Brief — Each line in the entries below that holds the string "Python" is to be listed.
* START *
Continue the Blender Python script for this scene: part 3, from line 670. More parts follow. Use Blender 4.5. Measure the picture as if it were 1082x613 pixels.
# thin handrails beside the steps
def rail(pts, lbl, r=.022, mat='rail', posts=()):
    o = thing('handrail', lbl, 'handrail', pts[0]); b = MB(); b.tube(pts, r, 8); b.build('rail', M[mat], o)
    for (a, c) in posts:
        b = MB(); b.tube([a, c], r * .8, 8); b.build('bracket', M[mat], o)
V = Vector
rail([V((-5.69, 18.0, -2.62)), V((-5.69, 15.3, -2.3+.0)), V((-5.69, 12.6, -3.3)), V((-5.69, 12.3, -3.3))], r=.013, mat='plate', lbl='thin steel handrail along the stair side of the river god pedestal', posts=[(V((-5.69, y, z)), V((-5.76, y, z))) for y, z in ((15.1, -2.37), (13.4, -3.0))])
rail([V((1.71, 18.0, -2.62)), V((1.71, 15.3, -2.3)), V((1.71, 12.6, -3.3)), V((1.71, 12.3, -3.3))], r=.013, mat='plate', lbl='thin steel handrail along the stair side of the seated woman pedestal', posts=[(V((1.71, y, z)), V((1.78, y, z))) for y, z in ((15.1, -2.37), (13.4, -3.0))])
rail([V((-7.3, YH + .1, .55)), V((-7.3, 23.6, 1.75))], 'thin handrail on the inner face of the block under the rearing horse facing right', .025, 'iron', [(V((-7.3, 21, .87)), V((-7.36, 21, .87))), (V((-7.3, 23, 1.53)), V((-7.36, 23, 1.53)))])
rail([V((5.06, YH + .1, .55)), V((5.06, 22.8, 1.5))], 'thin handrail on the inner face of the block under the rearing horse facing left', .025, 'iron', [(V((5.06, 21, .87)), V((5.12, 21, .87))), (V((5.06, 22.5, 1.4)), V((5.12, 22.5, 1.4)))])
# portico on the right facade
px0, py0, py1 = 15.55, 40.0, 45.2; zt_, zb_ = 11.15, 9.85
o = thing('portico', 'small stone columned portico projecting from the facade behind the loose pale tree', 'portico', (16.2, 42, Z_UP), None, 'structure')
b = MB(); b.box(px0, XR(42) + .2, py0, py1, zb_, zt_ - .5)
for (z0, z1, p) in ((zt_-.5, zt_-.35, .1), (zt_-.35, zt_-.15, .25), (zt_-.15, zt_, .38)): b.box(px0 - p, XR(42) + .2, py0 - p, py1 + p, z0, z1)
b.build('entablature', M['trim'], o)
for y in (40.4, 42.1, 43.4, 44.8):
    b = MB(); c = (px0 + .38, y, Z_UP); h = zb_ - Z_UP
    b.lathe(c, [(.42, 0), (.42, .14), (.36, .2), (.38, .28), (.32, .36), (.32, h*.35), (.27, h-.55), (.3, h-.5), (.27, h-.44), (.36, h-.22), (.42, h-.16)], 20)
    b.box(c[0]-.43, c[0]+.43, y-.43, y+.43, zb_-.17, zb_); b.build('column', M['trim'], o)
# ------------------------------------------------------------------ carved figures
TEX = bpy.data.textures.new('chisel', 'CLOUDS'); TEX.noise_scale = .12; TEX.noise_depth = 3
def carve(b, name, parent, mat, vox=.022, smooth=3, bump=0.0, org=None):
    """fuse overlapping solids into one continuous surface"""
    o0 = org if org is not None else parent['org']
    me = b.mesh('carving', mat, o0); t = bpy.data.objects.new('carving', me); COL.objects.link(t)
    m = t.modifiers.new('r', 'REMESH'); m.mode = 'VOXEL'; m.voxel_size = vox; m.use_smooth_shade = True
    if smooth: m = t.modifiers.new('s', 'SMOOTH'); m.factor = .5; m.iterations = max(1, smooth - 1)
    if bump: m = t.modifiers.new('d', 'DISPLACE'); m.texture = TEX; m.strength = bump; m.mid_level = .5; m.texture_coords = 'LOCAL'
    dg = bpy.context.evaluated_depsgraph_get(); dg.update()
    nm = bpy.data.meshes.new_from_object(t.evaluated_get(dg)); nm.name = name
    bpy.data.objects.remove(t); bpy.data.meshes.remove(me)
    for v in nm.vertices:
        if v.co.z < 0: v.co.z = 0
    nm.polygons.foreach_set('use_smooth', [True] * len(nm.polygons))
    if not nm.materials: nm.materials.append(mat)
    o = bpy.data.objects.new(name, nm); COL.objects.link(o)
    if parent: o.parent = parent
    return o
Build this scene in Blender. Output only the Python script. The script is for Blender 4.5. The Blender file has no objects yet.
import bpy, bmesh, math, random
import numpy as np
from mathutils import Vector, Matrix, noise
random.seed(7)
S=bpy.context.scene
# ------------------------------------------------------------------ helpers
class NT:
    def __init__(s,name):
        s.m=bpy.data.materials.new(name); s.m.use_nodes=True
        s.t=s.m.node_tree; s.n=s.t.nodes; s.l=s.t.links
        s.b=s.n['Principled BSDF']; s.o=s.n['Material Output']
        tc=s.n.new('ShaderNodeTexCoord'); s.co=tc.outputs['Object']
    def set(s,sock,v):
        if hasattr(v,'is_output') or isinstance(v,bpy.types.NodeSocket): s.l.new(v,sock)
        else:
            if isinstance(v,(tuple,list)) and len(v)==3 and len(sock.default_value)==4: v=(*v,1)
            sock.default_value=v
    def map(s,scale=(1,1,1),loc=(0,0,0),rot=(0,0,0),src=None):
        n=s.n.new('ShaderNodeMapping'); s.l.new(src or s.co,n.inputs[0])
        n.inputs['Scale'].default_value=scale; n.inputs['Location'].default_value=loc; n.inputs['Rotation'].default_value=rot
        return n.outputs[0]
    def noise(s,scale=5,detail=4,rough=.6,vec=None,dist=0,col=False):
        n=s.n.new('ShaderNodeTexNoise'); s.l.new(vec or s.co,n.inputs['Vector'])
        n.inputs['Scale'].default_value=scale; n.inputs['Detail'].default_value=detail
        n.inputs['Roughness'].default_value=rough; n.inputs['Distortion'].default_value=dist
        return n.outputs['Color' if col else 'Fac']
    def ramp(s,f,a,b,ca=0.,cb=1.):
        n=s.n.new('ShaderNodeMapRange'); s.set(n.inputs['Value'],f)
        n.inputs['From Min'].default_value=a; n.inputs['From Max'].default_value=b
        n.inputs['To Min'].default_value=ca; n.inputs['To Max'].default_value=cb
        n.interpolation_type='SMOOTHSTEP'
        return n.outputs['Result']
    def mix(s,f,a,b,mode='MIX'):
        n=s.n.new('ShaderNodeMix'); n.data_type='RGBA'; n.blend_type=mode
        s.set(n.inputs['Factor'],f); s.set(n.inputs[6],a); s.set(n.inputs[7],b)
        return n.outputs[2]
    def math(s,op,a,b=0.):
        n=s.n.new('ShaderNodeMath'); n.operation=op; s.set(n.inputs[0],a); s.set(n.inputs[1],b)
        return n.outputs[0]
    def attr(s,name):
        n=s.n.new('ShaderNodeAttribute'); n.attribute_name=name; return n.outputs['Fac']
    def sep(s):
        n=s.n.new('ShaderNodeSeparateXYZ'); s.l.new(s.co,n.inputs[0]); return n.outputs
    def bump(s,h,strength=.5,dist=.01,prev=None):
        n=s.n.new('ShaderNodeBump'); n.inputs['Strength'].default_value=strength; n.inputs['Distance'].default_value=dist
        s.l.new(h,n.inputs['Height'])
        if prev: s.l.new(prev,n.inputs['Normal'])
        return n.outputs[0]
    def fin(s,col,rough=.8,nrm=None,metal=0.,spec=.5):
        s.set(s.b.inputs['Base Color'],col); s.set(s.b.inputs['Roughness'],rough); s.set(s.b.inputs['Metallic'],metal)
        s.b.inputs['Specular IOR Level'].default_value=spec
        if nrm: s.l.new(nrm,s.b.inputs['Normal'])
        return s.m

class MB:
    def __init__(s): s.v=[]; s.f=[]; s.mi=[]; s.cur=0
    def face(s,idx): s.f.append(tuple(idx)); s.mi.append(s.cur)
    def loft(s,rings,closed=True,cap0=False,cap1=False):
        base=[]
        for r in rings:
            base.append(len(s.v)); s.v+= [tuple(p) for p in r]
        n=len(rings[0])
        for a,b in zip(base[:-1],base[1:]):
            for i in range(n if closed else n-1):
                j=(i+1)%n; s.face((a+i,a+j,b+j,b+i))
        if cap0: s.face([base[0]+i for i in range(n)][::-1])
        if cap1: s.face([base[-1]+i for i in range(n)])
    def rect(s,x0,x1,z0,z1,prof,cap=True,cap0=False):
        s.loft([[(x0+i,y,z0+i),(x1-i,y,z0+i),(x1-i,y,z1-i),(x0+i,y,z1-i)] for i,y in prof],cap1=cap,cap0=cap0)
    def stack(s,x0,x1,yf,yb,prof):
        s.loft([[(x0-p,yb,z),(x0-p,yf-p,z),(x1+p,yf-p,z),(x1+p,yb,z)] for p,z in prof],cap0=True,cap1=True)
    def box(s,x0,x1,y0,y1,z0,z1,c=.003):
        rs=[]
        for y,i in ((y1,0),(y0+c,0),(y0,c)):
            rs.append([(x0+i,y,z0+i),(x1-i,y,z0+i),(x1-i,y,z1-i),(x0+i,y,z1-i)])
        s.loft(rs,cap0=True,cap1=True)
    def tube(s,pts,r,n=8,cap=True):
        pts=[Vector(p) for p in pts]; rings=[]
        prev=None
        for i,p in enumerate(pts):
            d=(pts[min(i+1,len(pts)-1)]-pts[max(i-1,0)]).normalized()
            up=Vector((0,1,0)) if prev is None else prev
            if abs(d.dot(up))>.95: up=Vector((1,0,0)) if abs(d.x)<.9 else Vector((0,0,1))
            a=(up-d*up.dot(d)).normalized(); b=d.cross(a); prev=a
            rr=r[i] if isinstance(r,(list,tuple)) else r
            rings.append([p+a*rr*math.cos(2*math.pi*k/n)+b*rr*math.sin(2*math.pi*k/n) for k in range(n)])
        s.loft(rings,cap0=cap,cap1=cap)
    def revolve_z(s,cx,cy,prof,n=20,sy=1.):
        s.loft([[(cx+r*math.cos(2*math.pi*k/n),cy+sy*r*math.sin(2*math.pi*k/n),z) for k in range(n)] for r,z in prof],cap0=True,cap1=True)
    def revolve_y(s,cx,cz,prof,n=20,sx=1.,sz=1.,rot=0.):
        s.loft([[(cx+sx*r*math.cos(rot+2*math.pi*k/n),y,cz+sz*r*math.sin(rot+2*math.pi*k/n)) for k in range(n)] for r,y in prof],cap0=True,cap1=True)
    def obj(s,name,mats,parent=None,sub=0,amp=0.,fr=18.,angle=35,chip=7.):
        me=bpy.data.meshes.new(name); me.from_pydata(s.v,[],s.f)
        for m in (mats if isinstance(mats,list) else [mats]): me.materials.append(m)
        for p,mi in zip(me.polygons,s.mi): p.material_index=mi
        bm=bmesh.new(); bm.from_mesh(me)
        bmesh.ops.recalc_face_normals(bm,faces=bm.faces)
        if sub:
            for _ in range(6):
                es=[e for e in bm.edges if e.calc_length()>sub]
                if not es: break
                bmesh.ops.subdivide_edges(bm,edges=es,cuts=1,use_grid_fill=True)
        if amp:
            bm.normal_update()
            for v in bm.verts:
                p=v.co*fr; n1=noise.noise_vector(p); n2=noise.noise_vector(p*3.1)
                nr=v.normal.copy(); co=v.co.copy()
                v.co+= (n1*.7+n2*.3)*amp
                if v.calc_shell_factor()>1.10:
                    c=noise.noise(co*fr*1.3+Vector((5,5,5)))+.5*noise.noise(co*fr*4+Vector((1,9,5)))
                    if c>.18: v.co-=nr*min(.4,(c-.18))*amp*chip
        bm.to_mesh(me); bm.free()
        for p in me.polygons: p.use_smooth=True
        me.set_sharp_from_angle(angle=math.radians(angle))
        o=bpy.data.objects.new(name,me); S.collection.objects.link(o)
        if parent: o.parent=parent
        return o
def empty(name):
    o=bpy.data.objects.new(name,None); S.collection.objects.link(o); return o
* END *
Final answer —
Continue the Blender Python script for this scene: part 3, from line 670. More parts follow. Use Blender 4.5. Measure the picture as if it were 1082x613 pixels.
Build this scene in Blender. Output only the Python script. The script is for Blender 4.5. The Blender file has no objects yet.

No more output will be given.